Este foi o imaginário que persistiu no escritor/baleeiro até à sua partida. Quando, desde o alvor da manhã, se sentava na sua pequena secretária, na sua casa à Rua de São Gonçalo, em Ponta Delgada, fazia da escrita um magistério social, reavivando com uma lucidez impressionante, a coragem, a honradez e a falsidade de homens do seu tempo.
Pela obra de DM passam também situações pessoais, sociais e políticas vividas na sua juventude, enquanto estudante na cidade da Horta.
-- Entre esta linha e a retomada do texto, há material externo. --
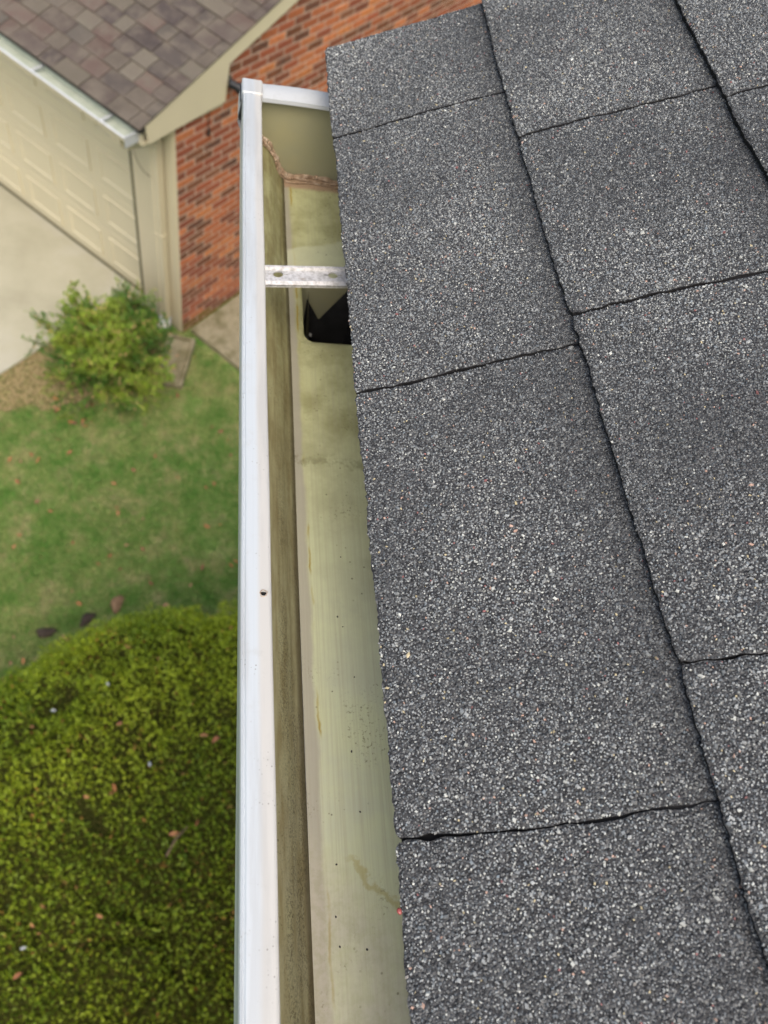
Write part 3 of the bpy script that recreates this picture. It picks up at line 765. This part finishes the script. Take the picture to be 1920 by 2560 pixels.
# sectional door with embossed panels
b = MB(); npan = 8; pw = (DX1 - .02 - DX0) / npan; secs = 4; shh = 2.08 / secs
for r in range(secs):
    z0 = .042 + r * shh
    b.box((DX0, .10, z0), (DX1 - .02, .15, z0 + shh - .005), bev=.004)
    for c in range(npan):
        xa = DX0 + c * pw + .06; xb = DX0 + (c + 1) * pw - .06; za = z0 + .09; zb = z0 + shh - .09
        for (d, y_) in ((0, .0985),):
            # sunk groove frame and raised field
            V = []; 
            for dd, yv in ((0, .0998), (.008, .086), (.026, .086), (.050, .0990), (.06, .0996)):
                V += [(xa + dd, yv, za + dd), (xb - dd, yv, za + dd), (xb - dd, yv, zb - dd), (xa + dd, yv, zb - dd)]
            F = [(i * 4 + k, i * 4 + (k + 1) % 4, i * 4 + 4 + (k + 1) % 4, i * 4 + 4 + k) for i in range(4) for k in range(4)] + [(16, 17, 18, 19)]
            b.add(V, F)
b.build("garage_door", MAT["beige_door"], gar)
# roof of mottled shingles, each tab its own tone
FP = [srgb(100, 92, 82), srgb(112, 105, 92), srgb(92, 82, 76), srgb(102, 86, 78), srgb(106, 90, 82), srgb(86, 79, 74), srgb(116, 110, 97), srgb(80, 72, 69), srgb(98, 92, 84)]
roofb = MB()
def gslope(name, sign):
    Vl = []; Cl = []; ex = .148; cosn = 1 / math.hypot(1, SL); n_rows = int((RDG - RY) / cosn / ex) + 1
    for r in range(n_rows):
        u0 = r * ex; u1 = u0 + ex + .02; x = .045
        if r == n_rows - 1: u1 = (RDG - RY) / cosn; 
        x -= rng.uniform(0, .2) * (r > 0) * 0; first = True
        while x > -6.1:
            wd = rng.uniform(.13, .31) * (rng.uniform(.3, 1) if first else 1); first = False
            xa, xb = x - wd + .008, x - (0 if x > .04 else .001)
            hi = .015 if rng.uniform() < .5 else .009
            c = np.array(FP[rng.integers(len(FP))]) * rng.uniform(.80, .98)
            def pt(xx, u, n):
                y = RY + u * cosn; z = RZ + u * cosn * SL
                y -= n * SL * cosn; z += n * cosn
                if sign < 0: y = 2 * RDG - y
                return (xx, y, z)
            P8 = [pt(xa, u0, -.004), pt(xb, u0, -.004), pt(xb, u1, -.006), pt(xa, u1, -.006), pt(xa, u0, hi), pt(xb, u0, hi), pt(xb, u1, .001), pt(xa, u1, .001)]
            Vl.append(P8); Cl.append(c); x -= wd
    Vl = np.array(Vl); n = len(Vl)
    F = np.array([(0, 3, 2, 1), (4, 5, 6, 7), (0, 1, 5, 4), (1, 2, 6, 5), (2, 3, 7, 6), (3, 0, 4, 7)])
    if sign < 0: F = F[:, ::-1]
    return Vl.reshape(-1, 3), (np.arange(n)[:, None, None] * 8 + F[None]).reshape(-1, 4), np.repeat(np.array(Cl), 8, 0)
V1, F1, C1 = gslope("a", 1); V2, F2, C2 = gslope("b", -1)
mesh("roof", np.vstack([V1, V2]), np.vstack([F1, F2 + len(V1)]), MAT["far_shingle"], gar, None, np.vstack([C1, C2]))
b = MB()
P = [(.035, RY + .02, RZ - .012), (.035, RDG, gz(RDG) - .012), (.035, 2 * RDG - RY, RZ - .012), (-6.1, RY + .02, RZ - .012), (-6.1, RDG, gz(RDG) - .012), (-6.1, 2 * RDG - RY, RZ - .012)]
V = P + [(p[0], p[1], p[2] - .03) for p in P]
b.add(V, [(0, 1, 4, 3), (1, 2, 5, 4), (9, 10, 7, 6), (10, 11, 8, 7), (0, 6, 7, 1), (1, 7, 8, 2), (3, 4, 10, 9), (4, 5, 11, 10), (0, 3, 9, 6), (2, 8, 11, 5)])
b.build("roof_deck", MAT["asphalt_edge"], gar)
# rake fascia and boxed return
b = MB()
pl = [(-.33, gz(-.33) - .014), (.60, gz(.60) - .014), (RDG, gz(RDG) - .014), (RDG, gz(RDG) - .155), (.585, gz(.585) - .140), (.545, 2.395), (-.30, 2.360)]
b.plate([pl], lambda y, z: (.038, y, z), .022, nrm=(-1, 0, 0)); b.build("rake_fascia", MAT["beige_aluminium"], gar)
b = MB(); b.box((-6.05, RY + .065, 2.350), (.015, .0, 2.362)); b.box((-.0, .0, 2.352), (.015, .54, 2.390)); b.build("soffit", MAT["beige_aluminium"], gar)
b = MB(); b.box((-6.05, RY + .045, 2.350), (.012, RY + .065, 2.480)); b.build("eave_fascia", MAT["beige_aluminium"], gar)

# garage gutter
gg = empty("rain_gutter", (CX, CY, 2.462), "white lipped beige gutter along the garage eave above the garage door", "gutter", R_(-42))
GX0, GX1 = -6.0, -.015; y0 = -.492; y1 = RY + .044
b = MB()
def ext(mbld, prof, x0, x1, m=0, nseg=30):
    xs_ = np.linspace(x0, x1, nseg); n = len(prof); V = [(x, y, z) for x in xs_ for y, z in prof]
    mbld.add(V, [(i * n + j, i * n + j + 1, (i + 1) * n + j + 1, (i + 1) * n + j) for i in range(nseg - 1) for j in range(n - 1)], m)
ext(b, [(y0 + .012, -.012), (y0 + .012, -.030), (y0 + .03, -.050), (y1, -.050), (y1, .0)], GX0, GX1)
n_ = NM("pale_trough", .6); n_.color(n_.ramp(n_.noise(14, 5), [(.3, srgb(168, 177, 160)), (.7, srgb(184, 192, 178))])); MAT["pale_trough"] = n_.m
b.build("trough", MAT["pale_trough"], gg)
b = MB(); ext(b, [(y0 + .013, -.004), (y0 + .004, -.006), (y0 + .004, -.036), (y0 + .018, -.052), (y0 + .040, -.080), (y0 + .05, -.088), (y1, -.088)], GX0, GX1)
b.build("gutter_face", MAT["beige_aluminium"], gg)
b = MB(); P = [(y0 - .001, -.014), (y0 - .003, -.004), (y0 + .002, .002), (y0 + .007, .003), (y0 + .010, .001), (y0 + .011, -.008)]
ext(b, P, GX0, -1.402); ext(b, [(y, z + .0015) for y, z in P], -1.398, GX1)
b.build("gutter_lip", MAT["white_paint"], gg, smooth=True)
b = MB(); b.box((GX1 - .002, y0, -.085), (GX1 + .002, y1, -.002)); b.box((GX1 - .010, y0 + .004, -.001), (GX1 + .004, y1, .004), bev=.0012); b.build("end_cap", MAT["dull_white"], gg)
for xh in (-.28, -1.02, -1.55, -2.3, -3.1, -3.9):
    b = MB(); b.box((xh - .012, y0 + .02, -.012), (xh + .012, y1, -.008)); b.build("hanger_strap", MAT["dull_white"], gg)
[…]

Alguns dos episódios são auto-biográficos, que ele me contava, como se estivesse a ler o seu próprio livro.
Na primeira entrevista que me concedeu, em 1979, para o suplemento literário do “Correio dos Açores” DM disse-me que o “Cidade Cinzenta” era a sua melhor obra. A partir de então, muitos outros títulos foram publicados, sobre uma diversidade de assuntos. Deixou algumas obras inéditas como “A Pensão do Desterro”, cuja fotocópia me ofereceu. São documentos auto-gráficos de grande importância para a compreensão da personalidade deste escritor. Alguns meses antes de falecer, escrevia um livro recordando episódios ocorridos nos últimos tempos de vida. Julgo que ainda se encontra no seu computador portátil HP, bem como algumas cartas pessoais para amigos das suas relações.
De grande interesse é também a grande quantidade de cassetes, onde ele gravou os depoimentos transcritos, em vários volumes, “Na memória das Gentes”. Esses documentos sonoros foram entregues à Secretaria Regional da Educação, entidade que financiou todo o trabalho.
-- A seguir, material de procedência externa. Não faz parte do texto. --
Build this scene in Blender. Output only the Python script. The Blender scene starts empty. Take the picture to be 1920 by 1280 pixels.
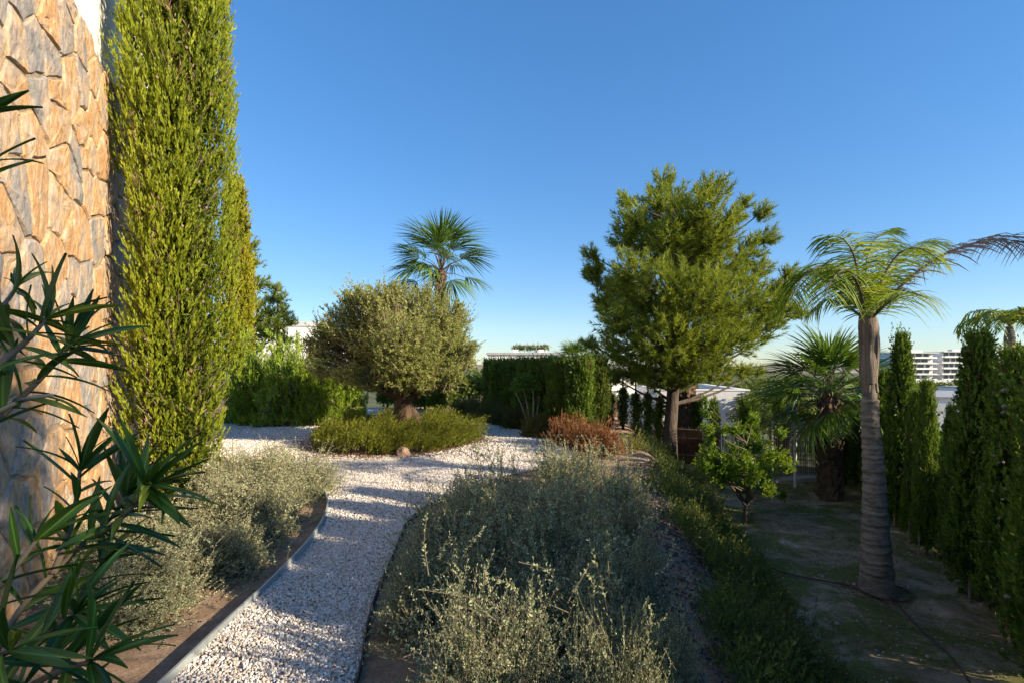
import bpy, bmesh, math, random
import numpy as np
from mathutils import Vector, Matrix, noise as mnoise

# ------------------------------------------------------------------ camera, sky, sun, exposure
scene = bpy.context.scene
COL = scene.collection
CAM_Z, FPX, HORIZON = 1.7, 960.0, 685.0
cam_data = bpy.data.cameras.new('camera')
cam_data.sensor_width = 36.0
cam_data.lens = 18.0
cam_data.shift_y = (HORIZON - 640.0) / 1920.0
cam_data.clip_start = 0.05
cam_data.clip_end = 6000.0
cam = bpy.data.objects.new('camera', cam_data)
COL.objects.link(cam)
cam.location = (0, 0, CAM_Z)
cam.rotation_euler = (math.pi / 2, 0, 0)
scene.camera = cam

SUN_AZ = math.radians(115)      # clockwise from the view direction (+Y)
SUN_EL = math.radians(21)
world = bpy.data.worlds.new('World')
scene.world = world
world.use_nodes = True
wn = world.node_tree
bgn = wn.nodes.get('Background') or wn.nodes.new('ShaderNodeBackground')
outn = wn.nodes.get('World Output') or wn.nodes.new('ShaderNodeOutputWorld')
wn.links.new(bgn.outputs[0], outn.inputs[0])
sky = wn.nodes.new('ShaderNodeTexSky')
sky.sky_type = 'NISHITA'
sky.sun_disc = False
sky.sun_elevation = SUN_EL
sky.sun_rotation = SUN_AZ
sky.air_density = 1.0
sky.dust_density = 0.1
sky.ozone_density = 2.6
hs = wn.nodes.new('ShaderNodeHueSaturation')
hs.inputs['Saturation'].default_value = 1.5
gm = wn.nodes.new('ShaderNodeGamma')
gm.inputs[1].default_value = 0.65
tn = wn.nodes.new('ShaderNodeMix')
tn.data_type = 'RGBA'
tn.blend_type = 'MULTIPLY'
tn.inputs[0].default_value = 1.0
tn.inputs[7].default_value = (.82, .94, 1.14, 1)
wn.links.new(sky.outputs[0], gm.inputs[0])
wn.links.new(gm.outputs[0], hs.inputs['Color'])
wn.links.new(hs.outputs[0], tn.inputs[6])
wn.links.new(tn.outputs[2], bgn.inputs[0])
bgn.inputs[1].default_value = 0.132

sun_data = bpy.data.lights.new('sun', 'SUN')
sun_data.energy = 4.4
sun_data.angle = math.radians(0.5)
sun_data.color = (1.0, 0.83, 0.60)
sun = bpy.data.objects.new('sun', sun_data)
COL.objects.link(sun)
SDIR = Vector((math.sin(SUN_AZ) * math.cos(SUN_EL), math.cos(SUN_AZ) * math.cos(SUN_EL), math.sin(SUN_EL)))
sun.rotation_euler = SDIR.to_track_quat('Z', 'Y').to_euler()
sun.location = (20, -10, 12)

scene.view_settings.view_transform = 'Standard'
scene.view_settings.look = 'None'
scene.view_settings.gamma = 1.0
scene.view_settings.exposure = 1.22
scene.view_settings.use_curve_mapping = False
scene.render.engine = 'CYCLES'
scene.cycles.max_bounces = 8
scene.cycles.transparent_max_bounces = 4
scene.cycles.use_denoising = True
scene.cycles.sample_clamp_indirect = 6.0


# ------------------------------------------------------------------ placing helpers
def P(px, py, d):
    """world point seen at photo pixel (px, py) at depth d metres"""
    return np.array([(px - 960.0) / FPX * d, d, CAM_Z + (HORIZON - py) / FPX * d])


def G(px, py, z=0.0):
    """point at height z seen at photo pixel"""
    d = (CAM_Z - z) * FPX / (py - HORIZON)
    return np.array([(px - 960.0) / FPX * d, d, z])


def sstep(a):
    a = np.clip(a, 0, 1)
    return a * a * (3 - 2 * a)


YE = [-4, 0, 3, 5, 8, 12, 16, 22]
XE = [0.45, .6, 1.05, 1.45, 2.1, 2.9, 3.3, 3.6]
XT = [1.5, 1.95, 2.45, 2.9, 3.5, 4.3, 4.7, 5.2]


def row_x(y):
    return 4.98 + 0.452 * (y - 5.03)


def terrain(x, y):
    x = np.asarray(x, float); y = np.asarray(y, float)
    xe = np.interp(y, YE, XE); xt = np.interp(y, YE, XT)
    z = -1.0 * sstep((x - xe) / (xt - xe))
    right = (x - row_x(y) - 1.0) * 0.9
    back = y - np.interp(x, [2.6, 4.6], [21.0, 13.6])
    e = np.maximum(right, back)
    z = z - 3.2 * sstep(e / 9.0) - 5.0 * sstep((e - 12) / 80.0)
    near = np.clip(1 - (np.abs(x) + np.abs(y)) / 60, 0, 1)
    z = z + near * sstep((x - xe) * .8) * (0.035 * np.sin(x * 2.3 + y * 1.1) + 0.03 * np.sin(x * 1.1 - y * 2.7 + 1))
    return z


def T(x, y):
    return float(terrain(x, y))


# ------------------------------------------------------------------ object helpers
def link(o, parent=None):
    COL.objects.link(o)
    if parent is not None:
        o.parent = parent
    return o


def tag(o, label=None, cat=None, group=None, kind=None):
    if label: o['label'] = label
    if cat: o['category'] = cat
    if group: o['group'] = group
    if kind: o['kind'] = kind
    return o


def thing(name, label, cat, loc=(0, 0, 0), group=None):
    o = bpy.data.objects.new(name, None)
    o.empty_display_size = 0.2
    o.location = loc
    link(o)
    return tag(o, label, cat, group)


def obj(name, me, parent=None, loc=None):
    o = bpy.data.objects.new(name, me)
    if loc is not None: o.location = loc
    return link(o, parent)


def copy_thing(root, loc, rotz=0.0, scale=1.0, label=None):
    r = root.copy()
    COL.objects.link(r)
    r.location = loc
    r.rotation_euler = (0, 0, rotz)
    r.scale = (scale, scale, scale) if not isinstance(scale, tuple) else scale
    if label: r['label'] = label
    for ch in list(root.children):
        c = ch.copy(); COL.objects.link(c); c.parent = r
        for g in list(ch.children):
            d = g.copy(); COL.objects.link(d); d.parent = c
    return r


class Buf:
    """collects numpy geometry: parts are (verts, faces(n,k), value per face, material slot)"""
    def __init__(self):
        self.V, self.F, self.n = [], [], 0

    def add(self, V, F, v=None, mi=0):
        if len(V) == 0: return self
        F = np.asarray(F, np.int64) + self.n
        if v is None: v = np.full(len(F), 0.5)
        self.V.append(np.asarray(V, float)); self.F.append((F, np.asarray(v, float), mi))
        self.n += len(V)
        return self

    def mesh(self, name, mats, smooth=False):
        V = np.concatenate(self.V)
        me = bpy.data.meshes.new(name)
        me.vertices.add(len(V))
        me.vertices.foreach_set('co', V.astype(np.float32).ravel())
        idx = np.concatenate([f.ravel() for f, _, _ in self.F])
        tot = np.concatenate([np.full(len(f), f.shape[1]) for f, _, _ in self.F])
        st = np.concatenate([[0], np.cumsum(tot)[:-1]])
        me.loops.add(len(idx))
        me.loops.foreach_set('vertex_index', idx.astype(np.int32))
        me.polygons.add(len(tot))
        me.polygons.foreach_set('loop_start', st.astype(np.int32))
        me.polygons.foreach_set('loop_total', tot.astype(np.int32))
        me.polygons.foreach_set('material_index', np.concatenate([np.full(len(f), m) for f, _, m in self.F]).astype(np.int32))
        me.polygons.foreach_set('use_smooth', np.full(len(tot), smooth))
        a = me.attributes.new('v', 'FLOAT', 'FACE')
        a.data.foreach_set('value', np.concatenate([v for _, v, _ in self.F]).astype(np.float32))
        for m in (mats if isinstance(mats, (list, tuple)) else [mats]):
            me.materials.append(m)
        me.update(calc_edges=True)
        return me


def unit(a):
    return a / np.maximum(np.linalg.norm(a, axis=-1, keepdims=True), 1e-9)


def tube(pts, rad, sides=8, rough=0.0, seed=0, cap=True, ridges=0.0):
    pts = np.asarray(pts, float); n = len(pts); rad = np.broadcast_to(rad, (n,))
    rng = np.random.default_rng(seed)
    tg = unit(np.gradient(pts, axis=0))
    ref = np.array([0.0, 0, 1]) if abs(tg[0][2]) < .9 else np.array([1.0, 0, 0])
    V = []
    u = unit(np.cross(tg[0], ref))
    ph = rng.uniform(0, 6.28, 4)
    for i in range(n):
        u = unit(u - tg[i] * np.dot(u, tg[i]))
        w = np.cross(tg[i], u)
        a = np.arange(sides) / sides * 2 * math.pi
        r = rad[i] * (1 + rough * rng.uniform(-1, 1, sides) + ridges * (np.sin(3 * a + ph[0] + i * .35) + .6 * np.sin(5 * a + ph[1] - i * .5)))
        V.append(pts[i] + (np.cos(a) * r)[:, None] * u + (np.sin(a) * r)[:, None] * w)
    V = np.concatenate(V)
    F = []
    for i in range(n - 1):
        for j in range(sides):
            k = (j + 1) % sides
            F.append((i * sides + j, i * sides + k, (i + 1) * sides + k, (i + 1) * sides + j))
    F = np.array(F)
    if cap:
        c = len(V); V = np.concatenate([V, pts[-1:], pts[:1]])
        extra = [(((n - 1) * sides + j), ((n - 1) * sides + (j + 1) % sides), c, c) for j in range(sides)]
        # use triangles for the caps: handled by caller through tubes()
        return V, F, np.array([e[:3] for e in extra] + [((j + 1) % sides, j, c + 1) for j in range(sides)])
    return V, F, None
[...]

Seria de grande interesse que essa documentação, cuja deterioração pode estar eminente, fosse rapidamente digitalizada, e fosse salvaguardada pela Universidade dos Açores, para posterior investigação pelo Departamento competente.
A Obra de Dias de Melo foi quase toda concebida e escrita em Ponta Delgada. Os seus artigos estão impressos no semanário A ILHA e no AÇORES, do Mestre Cícero, como ele designava o Director do antigo diário de Ponta Delgada.
Impõe-ser, por isso, que a Câmara Municipal perpetue, condignamente, a sua memória e a Universidade a sua obra.
À cidade da Horta, falta também reconhecer todo o carinho que por ela nutria e o ambiente social e cultural da sua juventude, reflectido nos seus livros.
Ao Pico, terra-mãe que ele soube respeitar e universalizar, impõe-se a homenagem maior, a começar pela transferência dos seus restos mortais para junto do seu muito respeitado Mestre José Faidoca.
Dia de Melo figura no elenco dos maiores escritores açorianos.